Here’s a somewhat battered house on Comox Street in the West End in 1968.  Our image is from the MLS listing which offered the house for $62,000, although the listing suggests ‘Try all reasonable offers’ as the building ‘Should be sold as apartment site only’. It was heading towards demolition as the West End saw ramped up densities and rental and condominium towers replacing older housing.

We know who built the house – it was E R Squair who designed and built it in 1912 at a cost of $1,000 for Mr Koenigsberg. Ernest R Squair only seems to have been in the city for a few years, and 1728 Comox was one of his first works as a contractor. Squair designed and built a number of houses in the city, although this is the only one we know of in the West End. Ernest was born in London, emigrated to New Brunswick in 1907 and died in Victoria in 1962 at the age of 86.

His client was Maurice Koenigsberg, manager and presumably proprietor of the Koenigsberg Jewelery Co who were wholesalers and manufacturers of jewelery on West Cordova Street. He must have been doing well in business; in 1911 he was living on Thurlow Street aged 35 with his 22 year old wife Etta and three month old daughter Ruthlene. Both Maurice and Etta were from American Jewish families, Maurice was from St Paul, Minnesota although Etta had been born in Winnipeg, Manitoba. Etta died young, aged 49 in 1937 and Maurice died in 1948. The family were here until 1928.

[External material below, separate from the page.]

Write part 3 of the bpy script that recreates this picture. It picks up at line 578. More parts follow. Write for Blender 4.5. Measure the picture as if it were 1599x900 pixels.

A year later, in 1929, the DeCarlo family moved in. Michael DeCarlo was a chauffeur, and had previously lived on Homer Street. Michele (as he was accurately named) and his wife, Margaret, had met and married in Nice, although he was from Messina in Sicily, and she was Scottish. They went on to have four children, all of whom apparently married in the 1920s, before they moved here. However their daughter, Marie moved back in with them, with her 7-year old daughter Margaret. Marie’s husband, William Middleton, a New Zealander, had disappeared some years earlier, pursued by fraud accusations. Margaret, known by the family as Peggy, went to school at Lord Roberts Elementary and as a teen had singing and dancing lessons at the June Roper School of Dance, that opened in 1935 on Seymour Street. Marie was keen for Peggy to have a career in showbusiness, and the earliest date we know she worked was aged 17, when she was a dancer at the Palomar Supper Club on Burrard. A year later she got her break in Holywood, dancing at the Florentine Gardens. She had adopted her grandparent’s name, and he middle name, so Peggy Middleton became Yvonne DeCarlo. She was briefly deported back to Canada in 1940 by immigration officials, but was legally able to work in the US in 1941, and a star was born. He grandparents continued to live here until 1944, when Michele retired and moved to West 3rd Avenue, and this became a rooming house.

Today the site is the relatively huge private gardens of a 19 storey condo tower, the Sandpiper, built in 1976 by Daon Developments. The tower’s architect was Jim White, a long-time architect with Thompson Berwick Pratt and Partners. Over twenty years earlier White had designed the Dal Grauer Substation on Burrard Street with Ned Pratt.